Dans vos enquêtes, vous avez mis en lumière l’infiltration du crime organisé dans l’économie légale. Quelles sont aujourd’hui les principales portes d’entrée de la mafia corse dans l’économie insulaire ?
La principale forme de prédation repose sur le contrôle des marchés publics. Il existe un phénomène d'entente entre certaines entreprises, au sein desquelles des groupes criminels sont présents. Ces derniers parviennent à s’imposer dans les appels d’offres en nouant des alliances avec certains acteurs économiques. Pressions, menaces ou arrangements faussent ainsi la concurrence et entraînent un surcoût considérable pour la collectivité.
L’un des exemples les plus frappants reste celui du chantier du nouvel hôpital d’Ajaccio. L’enquête a révélé l’existence, en parallèle de la commission d’appel d’offres officielle, d’une instance informelle réunissant les principaux criminels insulaires, y compris certains issus des milieux nationalistes. Les prix y ont été négociés et multipliés par trois. C’est une illustration flagrante des mécanismes de prédation à l’œuvre.

Mais ce n’est pas le seul secteur infiltré. L’extorsion constitue une autre porte d’entrée. Certains groupes disposent de relais au sein des tribunaux de commerce, leur permettant d’identifier les établissements en difficulté. Ces informations leur offrent l’opportunité de racheter des fonds de commerce à bas prix, souvent sous pression. Par ailleurs, dans certains secteurs prospères, ils imposent des associations à moindre coût aux propriétaires, les contraignant à composer avec eux.
Un autre domaine particulièrement ciblé est le commerce des cafés et restaurants. Certains groupes criminels imposent leur propre réseau de distribution, obligeant les professionnels à s’approvisionner auprès d’eux. De manière plus générale, dès qu’un secteur génère de la richesse, des individus disposant des moyens d’imposer leur domination par la menace ou la force finissent par s’y intéresser.
Mais la coercition ne passe pas toujours par les armes ou les intimidations directes. Dans bien des cas, il suffit d’un nom prononcé pour que la victime comprenne qui se trouve derrière et quelles pourraient être les conséquences d’un refus. C’est ainsi qu’un système de terreur s’installe. Ce que l’on qualifie de « système mafieux », c’est en réalité un régime totalitaire implicite : tout le monde en connaît les rouages, mais personne n’ose s’y opposer.
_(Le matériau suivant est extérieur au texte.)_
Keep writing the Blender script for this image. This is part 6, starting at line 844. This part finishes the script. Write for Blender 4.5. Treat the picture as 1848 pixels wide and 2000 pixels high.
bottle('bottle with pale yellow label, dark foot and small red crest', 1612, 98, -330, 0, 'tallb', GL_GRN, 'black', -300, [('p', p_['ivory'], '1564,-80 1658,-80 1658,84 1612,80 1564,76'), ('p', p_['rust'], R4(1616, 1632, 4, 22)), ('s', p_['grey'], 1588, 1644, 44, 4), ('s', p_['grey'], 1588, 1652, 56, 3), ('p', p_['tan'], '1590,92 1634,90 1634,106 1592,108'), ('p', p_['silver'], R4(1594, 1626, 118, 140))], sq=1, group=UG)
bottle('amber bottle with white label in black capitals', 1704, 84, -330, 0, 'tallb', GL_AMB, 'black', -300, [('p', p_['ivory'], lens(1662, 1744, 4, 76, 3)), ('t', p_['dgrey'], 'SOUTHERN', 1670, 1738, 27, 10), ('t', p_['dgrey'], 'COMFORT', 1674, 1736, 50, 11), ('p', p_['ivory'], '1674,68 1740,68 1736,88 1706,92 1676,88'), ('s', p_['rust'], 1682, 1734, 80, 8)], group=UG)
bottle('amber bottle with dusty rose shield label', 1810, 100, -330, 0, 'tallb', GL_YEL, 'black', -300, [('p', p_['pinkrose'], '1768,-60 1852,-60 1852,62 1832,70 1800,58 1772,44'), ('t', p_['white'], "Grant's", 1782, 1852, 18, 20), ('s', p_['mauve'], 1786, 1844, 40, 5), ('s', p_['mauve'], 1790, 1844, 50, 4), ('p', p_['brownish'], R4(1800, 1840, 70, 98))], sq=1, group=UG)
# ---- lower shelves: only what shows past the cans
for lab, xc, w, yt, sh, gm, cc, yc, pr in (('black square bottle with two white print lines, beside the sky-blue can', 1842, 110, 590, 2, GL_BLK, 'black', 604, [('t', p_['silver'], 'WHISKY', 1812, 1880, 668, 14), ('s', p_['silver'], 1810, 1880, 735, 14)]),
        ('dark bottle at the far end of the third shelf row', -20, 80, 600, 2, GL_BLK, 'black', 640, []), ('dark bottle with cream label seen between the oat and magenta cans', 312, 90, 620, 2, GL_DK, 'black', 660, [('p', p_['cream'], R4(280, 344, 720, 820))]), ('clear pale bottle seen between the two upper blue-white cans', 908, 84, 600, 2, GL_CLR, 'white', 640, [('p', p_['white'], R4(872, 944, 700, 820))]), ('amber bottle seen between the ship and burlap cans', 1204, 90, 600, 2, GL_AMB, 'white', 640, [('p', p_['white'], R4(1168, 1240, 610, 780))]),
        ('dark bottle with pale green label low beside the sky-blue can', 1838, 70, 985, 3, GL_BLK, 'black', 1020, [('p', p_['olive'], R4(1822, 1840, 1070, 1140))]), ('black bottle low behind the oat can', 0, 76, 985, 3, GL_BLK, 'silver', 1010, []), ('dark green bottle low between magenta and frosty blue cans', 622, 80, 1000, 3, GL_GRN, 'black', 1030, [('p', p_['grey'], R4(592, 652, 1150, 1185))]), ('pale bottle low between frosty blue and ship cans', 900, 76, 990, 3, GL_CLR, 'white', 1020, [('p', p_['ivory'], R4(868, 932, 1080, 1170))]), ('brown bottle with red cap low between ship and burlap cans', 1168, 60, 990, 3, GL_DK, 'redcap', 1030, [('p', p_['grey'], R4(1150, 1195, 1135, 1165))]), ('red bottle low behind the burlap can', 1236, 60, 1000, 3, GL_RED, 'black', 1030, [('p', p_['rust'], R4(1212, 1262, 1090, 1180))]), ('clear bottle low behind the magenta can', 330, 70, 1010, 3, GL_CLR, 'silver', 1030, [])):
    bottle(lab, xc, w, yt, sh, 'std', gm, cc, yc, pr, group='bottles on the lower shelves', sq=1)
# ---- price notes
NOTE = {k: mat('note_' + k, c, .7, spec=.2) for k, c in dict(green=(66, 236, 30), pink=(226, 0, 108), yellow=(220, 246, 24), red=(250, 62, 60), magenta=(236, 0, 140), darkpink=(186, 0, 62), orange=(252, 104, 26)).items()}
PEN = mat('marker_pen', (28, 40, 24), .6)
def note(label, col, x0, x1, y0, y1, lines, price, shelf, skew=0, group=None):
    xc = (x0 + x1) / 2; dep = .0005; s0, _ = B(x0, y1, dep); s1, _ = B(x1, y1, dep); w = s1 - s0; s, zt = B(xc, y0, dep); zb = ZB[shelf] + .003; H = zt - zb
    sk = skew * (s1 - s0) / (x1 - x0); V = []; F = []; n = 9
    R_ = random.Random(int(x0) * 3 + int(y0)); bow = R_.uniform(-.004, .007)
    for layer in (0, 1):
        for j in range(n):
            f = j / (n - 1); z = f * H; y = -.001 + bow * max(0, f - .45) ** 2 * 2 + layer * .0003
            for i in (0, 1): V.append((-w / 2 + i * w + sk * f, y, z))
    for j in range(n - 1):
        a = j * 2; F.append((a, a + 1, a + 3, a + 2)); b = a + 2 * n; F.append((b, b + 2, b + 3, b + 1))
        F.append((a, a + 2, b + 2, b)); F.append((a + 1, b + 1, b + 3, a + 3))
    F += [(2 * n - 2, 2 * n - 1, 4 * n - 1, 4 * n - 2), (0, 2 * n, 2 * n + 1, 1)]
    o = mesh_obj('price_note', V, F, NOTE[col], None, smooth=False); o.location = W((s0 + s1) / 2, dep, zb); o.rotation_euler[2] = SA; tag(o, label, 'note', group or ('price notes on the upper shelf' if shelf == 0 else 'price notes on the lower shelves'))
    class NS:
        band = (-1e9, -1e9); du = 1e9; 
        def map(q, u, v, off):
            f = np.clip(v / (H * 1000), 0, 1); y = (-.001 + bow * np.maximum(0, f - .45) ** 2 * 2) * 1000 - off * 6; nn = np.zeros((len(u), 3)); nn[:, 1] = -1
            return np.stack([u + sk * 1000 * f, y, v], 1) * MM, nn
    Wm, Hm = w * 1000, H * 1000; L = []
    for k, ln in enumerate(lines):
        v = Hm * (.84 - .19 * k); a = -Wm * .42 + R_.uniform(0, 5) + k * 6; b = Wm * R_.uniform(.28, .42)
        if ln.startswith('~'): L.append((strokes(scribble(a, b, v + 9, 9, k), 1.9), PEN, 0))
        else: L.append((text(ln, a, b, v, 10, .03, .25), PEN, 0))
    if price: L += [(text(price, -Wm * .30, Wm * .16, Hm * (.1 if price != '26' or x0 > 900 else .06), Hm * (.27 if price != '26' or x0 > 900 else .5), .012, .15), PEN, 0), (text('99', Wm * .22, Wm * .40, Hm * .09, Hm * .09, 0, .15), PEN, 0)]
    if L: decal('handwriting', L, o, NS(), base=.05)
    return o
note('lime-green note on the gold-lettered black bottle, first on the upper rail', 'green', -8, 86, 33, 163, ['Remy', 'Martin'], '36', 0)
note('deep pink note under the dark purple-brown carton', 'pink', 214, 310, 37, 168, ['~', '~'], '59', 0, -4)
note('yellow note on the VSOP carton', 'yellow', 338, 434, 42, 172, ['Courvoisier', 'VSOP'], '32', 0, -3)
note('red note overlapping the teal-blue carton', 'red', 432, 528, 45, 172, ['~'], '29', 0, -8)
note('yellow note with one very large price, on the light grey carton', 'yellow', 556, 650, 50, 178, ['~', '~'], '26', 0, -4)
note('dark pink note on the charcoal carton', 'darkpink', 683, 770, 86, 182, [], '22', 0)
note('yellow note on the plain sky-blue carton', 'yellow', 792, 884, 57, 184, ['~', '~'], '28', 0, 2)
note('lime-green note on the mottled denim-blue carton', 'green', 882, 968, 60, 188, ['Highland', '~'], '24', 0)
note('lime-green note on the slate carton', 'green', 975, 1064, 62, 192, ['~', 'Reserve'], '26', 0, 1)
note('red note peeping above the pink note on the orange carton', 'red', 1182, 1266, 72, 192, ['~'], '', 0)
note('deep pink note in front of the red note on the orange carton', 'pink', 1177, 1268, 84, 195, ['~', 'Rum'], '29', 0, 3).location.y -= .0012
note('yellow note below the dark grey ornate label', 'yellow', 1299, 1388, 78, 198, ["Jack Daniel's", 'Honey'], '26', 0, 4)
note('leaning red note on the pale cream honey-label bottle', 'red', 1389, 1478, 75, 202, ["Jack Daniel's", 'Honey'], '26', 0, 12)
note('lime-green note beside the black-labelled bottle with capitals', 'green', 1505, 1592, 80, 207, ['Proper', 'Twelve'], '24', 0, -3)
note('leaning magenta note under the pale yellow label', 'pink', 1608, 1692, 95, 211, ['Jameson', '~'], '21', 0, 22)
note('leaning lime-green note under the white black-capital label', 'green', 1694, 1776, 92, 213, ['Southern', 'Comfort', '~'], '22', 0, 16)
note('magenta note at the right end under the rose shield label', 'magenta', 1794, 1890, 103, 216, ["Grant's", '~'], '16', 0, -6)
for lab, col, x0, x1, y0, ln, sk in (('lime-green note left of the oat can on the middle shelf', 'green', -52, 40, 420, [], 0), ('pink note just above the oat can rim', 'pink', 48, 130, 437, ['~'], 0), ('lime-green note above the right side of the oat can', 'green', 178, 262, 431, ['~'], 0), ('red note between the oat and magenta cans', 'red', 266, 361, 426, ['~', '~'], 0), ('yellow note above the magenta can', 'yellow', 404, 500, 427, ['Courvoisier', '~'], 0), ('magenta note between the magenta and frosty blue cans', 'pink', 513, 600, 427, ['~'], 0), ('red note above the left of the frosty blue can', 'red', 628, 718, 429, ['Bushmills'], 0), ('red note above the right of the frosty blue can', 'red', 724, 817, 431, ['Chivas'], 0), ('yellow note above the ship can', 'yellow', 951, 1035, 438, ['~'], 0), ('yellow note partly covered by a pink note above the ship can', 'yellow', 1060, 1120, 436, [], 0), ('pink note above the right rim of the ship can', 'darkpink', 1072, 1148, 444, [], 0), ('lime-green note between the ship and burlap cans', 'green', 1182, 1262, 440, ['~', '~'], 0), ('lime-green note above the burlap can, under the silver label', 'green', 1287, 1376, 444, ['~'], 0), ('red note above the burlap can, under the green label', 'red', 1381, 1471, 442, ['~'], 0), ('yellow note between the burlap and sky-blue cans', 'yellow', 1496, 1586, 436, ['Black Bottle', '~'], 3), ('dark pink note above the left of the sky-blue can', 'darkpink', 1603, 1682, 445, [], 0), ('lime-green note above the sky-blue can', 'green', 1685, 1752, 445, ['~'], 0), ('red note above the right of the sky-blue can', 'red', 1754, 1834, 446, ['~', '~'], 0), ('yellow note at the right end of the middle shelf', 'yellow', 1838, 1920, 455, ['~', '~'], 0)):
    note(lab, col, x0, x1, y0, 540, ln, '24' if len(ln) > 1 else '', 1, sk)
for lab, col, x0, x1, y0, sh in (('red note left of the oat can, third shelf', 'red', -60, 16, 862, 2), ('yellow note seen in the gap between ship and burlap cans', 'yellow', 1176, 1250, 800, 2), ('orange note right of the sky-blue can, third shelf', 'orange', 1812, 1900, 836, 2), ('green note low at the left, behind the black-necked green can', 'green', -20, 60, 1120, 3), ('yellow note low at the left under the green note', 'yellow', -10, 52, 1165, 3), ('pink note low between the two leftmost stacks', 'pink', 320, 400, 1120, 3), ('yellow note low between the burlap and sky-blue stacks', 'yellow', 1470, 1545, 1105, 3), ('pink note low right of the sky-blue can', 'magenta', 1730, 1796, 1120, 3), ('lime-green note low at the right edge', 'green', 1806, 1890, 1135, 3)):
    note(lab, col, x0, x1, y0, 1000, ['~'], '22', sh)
L’ancien préfet de Corse, Amaury de Saint-Quentin, a affirmé que “le crime organisé imprègne l’intégralité de la société corse”, y compris les services de l’État. Une déclaration d’une telle ampleur, venant d’un haut représentant de l’État, change-t-elle la donne ?
C’est une reconnaissance importante. Il est essentiel de décrire la réalité telle qu’elle est. Cette déclaration rappelle que le crime organisé insulaire dispose de ressources financières conséquentes et que, face à cela, certains fonctionnaires ou administratifs en difficulté peuvent être tentés par la corruption. Le système mafieux, intelligent et structuré, ne cherche pas à entrer en confrontation directe avec l’État, mais plutôt à l’infiltrer pour se protéger et maintenir la police et la justice à distance.
Toutefois, si ces propos sont significatifs, ils ne suffisent pas à eux seuls. Ils permettent de prendre conscience de l’ampleur du problème, mais l’État doit aussi mettre en place des institutions et des moyens concrets pour lutter efficacement contre ce phénomène. D’ailleurs, hier, le ministre de la Justice a annoncé un nouveau dispositif : la mise en place d’un processus d’habilitation pour les personnels dédiés à la lutte contre la criminalité organisée, des agents pénitentiaires aux magistrats en passant par les greffiers. Une manière pour l’État de se protéger tout en assurant la sécurité de la population dont il a la charge.

 

Quel rôle jouent les collectifs citoyens dans cette lutte contre la mafia en Corse ?
Les collectifs citoyens occupent une place croissante dans cette lutte. Leur voix ne faiblit pas, au contraire, elle prend de l’ampleur et s’impose de plus en plus dans le débat public. Leur engagement aux côtés des institutions pourrait bien devenir un levier essentiel pour combattre le crime organisé en Corse. Démonter l’emprise mafieuse passe par une mobilisation de la société elle-même, et ces collectifs en sont l’un des moteurs. Actifs sur le terrain politique, ils participent à l’élaboration d’amendements, interviennent dans le débat public et dialoguent avec les services de l’État. Leur objectif est clair : briser un pouvoir criminel qui inspire encore plus de crainte que la police et la justice.